Monstress, written by Marjorie Liu and drawn by Sana Takeda ,is evidence of this and how far fantasy and sci-fi has come. The story resulted from Liu suddenly picturing a girl in head who stood before a mass battle, beaten and furious. Soon a variety of inspirations compressed this idea into an incredible fantasy world.  She has said that she wanted to make this character the protagonist of a story about girls and monsters set in an alternative steampunkish version of Asia. Liu has written about the fact she wanted to explore the traumas her Chinese grandparents underwent as a airforce pilot and child refugee in WW2 and how one survives but is forever changed by such experiences. Likewise, she made this a fantasy Asia which truly grasps the vastness, variety and depth of the continent with the different societies and groups within Monstress being inspired by everywhere from China to Polynesia to Mongolia to Japan. Maika Halfwolf the main character who sprung from Liu’s daydream is a child soldier of seventeen who has been enslaved , orphaned and lost most of her left arm. She wants vengeance and is equally aggressive and kind. Due to mysterious events in her past she shares her body with an old god monstrum or monster denoted by the eye tattoo on her chest ,something which both lifts her out of the victimhood and subservience she has been made to endure but also is uncontrollable and hungers. Two Matriarchal cultures exist as the primary focus of the graphic novel: the Humans who betrayed an ancient goddess of the world thus being cursed to lack true magic and the Arcanic who were the result of ancients and humans producing children. Both peoples once had some semblance of peace but bigotry and hate has resulted in a seemingly endless war. The human Cumaea are a female organization in which gifted humans act as the frontline of the war, using both their skills as scientists, mathematics scholars and more , alongside the rarer abilities like reading minds or the future than some of them possess. Through their use of lilium which is extracted from dissected Arcanic remains they can enhance their abilities as humans beyond what is usually capable.

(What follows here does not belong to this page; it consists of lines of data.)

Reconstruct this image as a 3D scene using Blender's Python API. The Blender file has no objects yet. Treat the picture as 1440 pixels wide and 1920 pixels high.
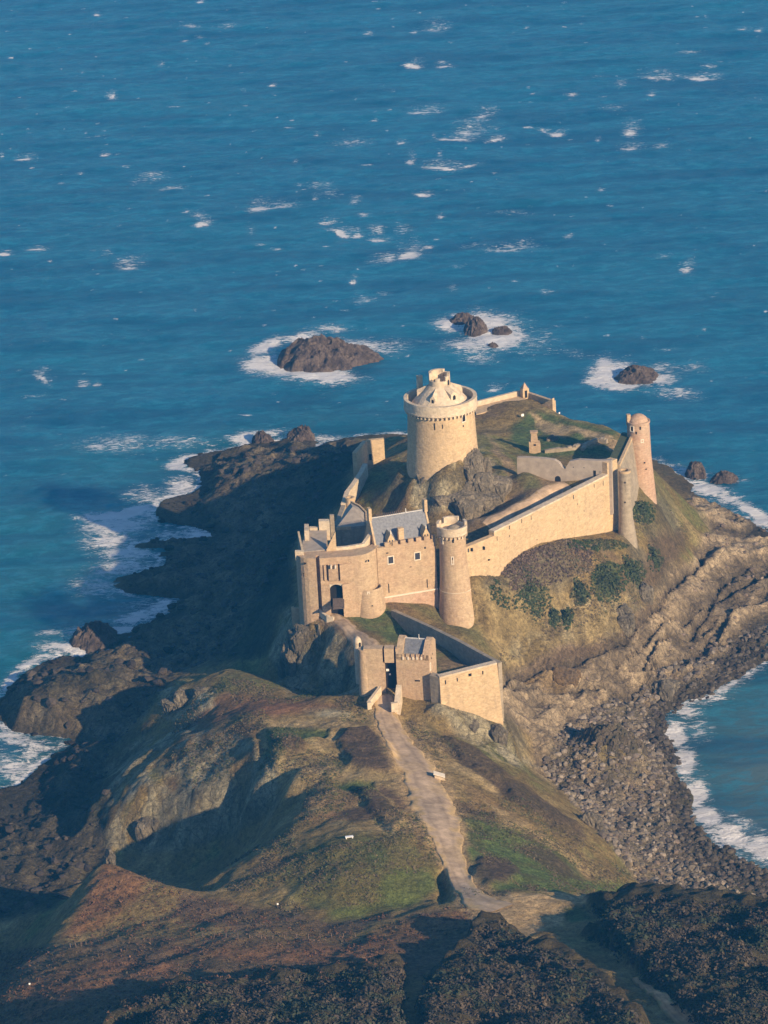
import bpy, bmesh, math, random
import numpy as np
from mathutils import Vector, Matrix

# ------------------------------------------------------------------ camera
F = 6423.0                      # focal length in pixels of the 1440x1920 photograph
PITCH, ROLL = math.radians(20.5), math.radians(3.0)
CAM = np.array([0.0, 0.0, 250.0])
_f = np.array([0, math.cos(PITCH), -math.sin(PITCH)])
_r0 = np.array([1.0, 0, 0]); _u0 = np.array([0, math.sin(PITCH), math.cos(PITCH)])
_r = _r0*math.cos(ROLL) - _u0*math.sin(ROLL)
_u = _u0*math.cos(ROLL) + _r0*math.sin(ROLL)
scene = bpy.context.scene
col = scene.collection
cd = bpy.data.cameras.new('camera'); cam = bpy.data.objects.new('camera', cd); col.objects.link(cam)
cd.sensor_fit = 'VERTICAL'; cd.sensor_height = 24.0; cd.sensor_width = 18.0
cd.lens = F/1920*24.0
cd.clip_start = 1.0; cd.clip_end = 60000.0
m = Matrix(((_r[0], _u[0], -_f[0], CAM[0]), (_r[1], _u[1], -_f[1], CAM[1]), (_r[2], _u[2], -_f[2], CAM[2]), (0, 0, 0, 1)))
cam.matrix_world = m
scene.camera = cam
# ------------------------------------------------------------------ light
SUN_AZ, SUN_EL = math.radians(40), math.radians(22.5)       # right of the line from the fort back to the camera
world = bpy.data.worlds.new('World'); scene.world = world; world.use_nodes = True
wn = world.node_tree.nodes; wl = world.node_tree.links
sky = wn.new('ShaderNodeTexSky'); sky.sky_type = 'NISHITA'; sky.sun_disc = False
sky.sun_elevation = SUN_EL; sky.sun_rotation = math.pi - SUN_AZ
sky.altitude = 200; sky.air_density = 1.2; sky.dust_density = 0.6; sky.ozone_density = 6.0
wn['Background'].inputs['Strength'].default_value = 0.10
wl.new(sky.outputs[0], wn['Background'].inputs[0])
sd = bpy.data.lights.new('sun', 'SUN'); sun = bpy.data.objects.new('sun', sd); col.objects.link(sun)
sd.energy = 5.0; sd.angle = math.radians(0.6); sd.color = (1.0, 0.77, 0.50)
SUN = Vector((math.sin(SUN_AZ)*math.cos(SUN_EL), -math.cos(SUN_AZ)*math.cos(SUN_EL), math.sin(SUN_EL)))
sun.rotation_euler = SUN.to_track_quat('Z', 'Y').to_euler(); sun.location = (200, 100, 300)
scene.view_settings.view_transform = 'Standard'; scene.view_settings.look = 'None'
scene.view_settings.exposure = 0.54; scene.view_settings.gamma = 1.0

# ------------------------------------------------------------------ geometry helpers
def ray(px, py):
    return _f + (px-720)/F*_r + (960-py)/F*_u
def P(px, py, z):               # the point of height z seen at a pixel of the photograph
    d = ray(px, py); t = (z-CAM[2])/d[2]
    return CAM + d*t
def proj(x, y, z):
    dx, dy, dz = x-CAM[0], y-CAM[1], z-CAM[2]
    w = dx*_f[0]+dy*_f[1]+dz*_f[2]
    return 720+F*(dx*_r[0]+dy*_r[1]+dz*_r[2])/w, 960-F*(dx*_u[0]+dy*_u[1]+dz*_u[2])/w
def zon(x, y, py):              # height on the vertical through x, y that shows at row py
    lo, hi = -20.0, 80.0
    for _ in range(40):
        mid = (lo+hi)/2
        if proj(x, y, mid)[1] > py: lo = mid
        else: hi = mid
    return lo
def pplane(px, py, p0, n):
    d = ray(px, py); t = np.dot(np.array(p0)-CAM, n)/np.dot(d, n)
    return CAM+d*t
def pcyl(px, py, cx, cy, r):
    d = ray(px, py)
    a = d[0]**2+d[1]**2; b = 2*((CAM[0]-cx)*d[0]+(CAM[1]-cy)*d[1]); c = (CAM[0]-cx)**2+(CAM[1]-cy)**2-r*r
    q = max(b*b-4*a*c, 0); t = (-b-math.sqrt(q))/(2*a)
    p = CAM+d*t
    return p, math.atan2(p[1]-cy, p[0]-cx)
def scale_at(p): return F/np.dot(np.array(p)-CAM, _f)

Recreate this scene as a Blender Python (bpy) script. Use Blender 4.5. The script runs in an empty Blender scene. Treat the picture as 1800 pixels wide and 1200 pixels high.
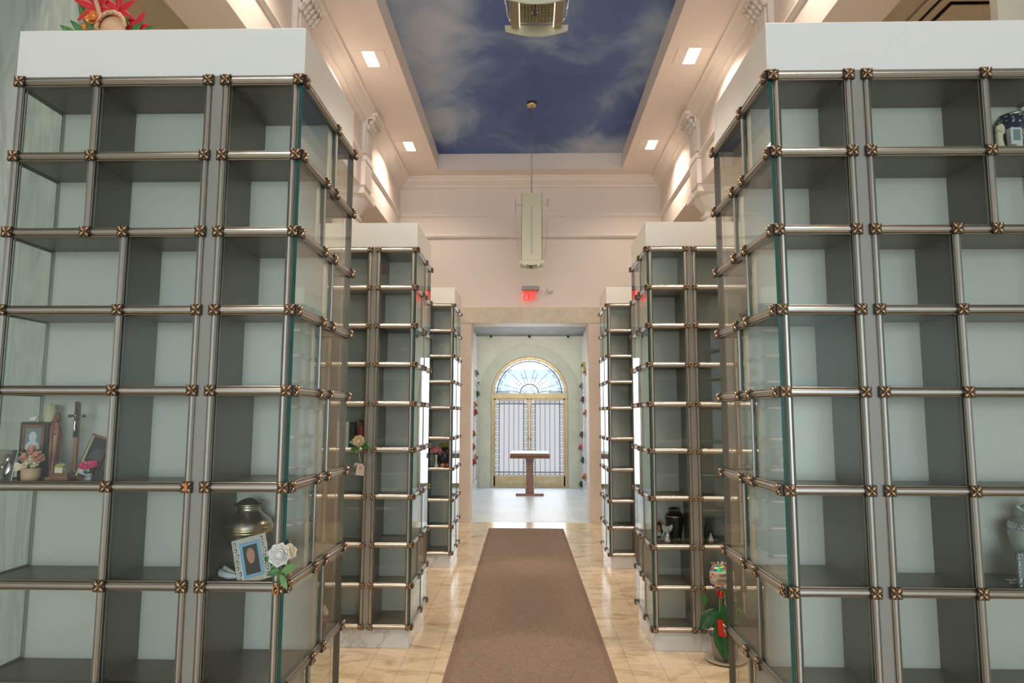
import bpy, bmesh, math, random
from mathutils import Vector, Matrix, Quaternion
random.seed(7)
S = bpy.context.scene
COL = S.collection
PI = math.pi

# ------------------------------------------------------------------ camera
def make_camera():
    p, y, r = math.radians(6.2098), math.radians(1.40646), math.radians(0.16813)
    cy, sy, cp, sp = math.cos(y), math.sin(y), math.cos(p), math.sin(p)
    fw = Vector((-sy*cp, cy*cp, sp)); rt = Vector((cy, sy, 0)); up = rt.cross(fw)
    cr, sr = math.cos(r), math.sin(r)
    rt, up = cr*rt + sr*up, -sr*rt + cr*up
    cam = bpy.data.cameras.new('camera'); cam.sensor_width = 36; cam.lens = 1198.28/1800*36
    cam.clip_start = 0.02; cam.clip_end = 200
    o = bpy.data.objects.new('camera', cam); COL.objects.link(o)
    m = Matrix.Identity(4)
    for i in range(3):
        m[i][0] = rt[i]; m[i][1] = up[i]; m[i][2] = -fw[i]
    m.translation = (-0.018, 0, 1.597)
    o.matrix_world = m
    S.camera = o
make_camera()
S.view_settings.view_transform = 'Standard'; S.view_settings.look = 'None'
S.view_settings.gamma = 1; S.view_settings.use_curve_mapping = False
S.view_settings.exposure = 0.14
try:
    S.cycles.use_denoising = True
    S.cycles.max_bounces = 10; S.cycles.diffuse_bounces = 5; S.cycles.glossy_bounces = 4
    S.cycles.transparent_max_bounces = 40; S.cycles.transmission_bounces = 8
    S.cycles.caustics_reflective = False; S.cycles.caustics_refractive = False
    S.cycles.sample_clamp_indirect = 6
except Exception:
    pass

# ------------------------------------------------------------------ world and lights
w = bpy.data.worlds.new('sky'); S.world = w; w.use_nodes = True
w.node_tree.nodes['Background'].inputs[0].default_value = (0.86, 0.93, 1.0, 1)
w.node_tree.nodes['Background'].inputs[1].default_value = 2.2
LX, LZ = 1.68, 5.33
LIGHT_Y = [9.12, 6.78, 4.44, 2.10]
def area(name, loc, rot, sx, sy_, power, col, spread=PI):
    l = bpy.data.lights.new(name, 'AREA'); l.shape = 'RECTANGLE'; l.size = sx; l.size_y = sy_
    l.energy = power; l.color = col; l.spread = spread
    o = bpy.data.objects.new(name, l); COL.objects.link(o); o.location = loc; o.rotation_euler = rot
    return o
WARM = (1.0, 0.80, 0.64)
for yy in LIGHT_Y:
    for s in (-1, 1):
        area('recessed_lamp_light', (s*LX, yy, LZ-0.012), (0, 0, 0), 0.12, 0.30, 18, WARM, math.radians(138))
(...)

Inbetween-ness,as Caitlin Rosberg as suggested, and monstrousness are central motifs throughout the first volume. Through the Arcanic and the hostility and dehumanization they receive from the humans we see race explored in a way seldom done in western fantasy and sci-fi until recently. Who are you when you straddle multiple identities? Where do you belong? As someone a quarter Turkish with a half Turkish mother who endured racism as a child in 70s Scotland and a Turkish grandfather who was orphaned and homeless as a child I often contemplate the many intersections of my own identity as a mixed ethnicity ,disabled, queer and trans person. Where once race in fantasy and sci-fi was often just the use of stereotypes and white perspectives in Monstress Liu creates a vibrant universe in which topics of race, racism and mixed identities can be understood through a different narrative lens.

Monstress is also an extremely progressive and feminist work. In an interview Marjorie argued women have not been permitted to express the full range of emotions and flaws men can in fiction or real life. Liu has also noted how growing up she was left upset at the existence of the Smurf principle in which many types of genres will feature a lone woman character among countless men believing this is equal, her challenging of this led to her receiving messages about how surprising the amount of different women, with seldom a man ever seen , featured was. Liu suggests this trope in fiction has led people to assume a story needs men and wants works like her own to become normal in future.  Her artist Sana Takeda helps her in creating the incredible world and characters with people it. Visually reminiscent of things as diverse as  steam punk, Asian cultures, art noveau and 70s shojo mangas like roses of Versailles,Takeda’s art is breathtaking to behold and fits perfectly with the complex story Liu is creating. When two incredible pieces come together like this they create a perfect whole.  A masterful feminist beginning to a comic which I believe will revolutionize the comic medium but also fantasy and sci-fi in the years to come.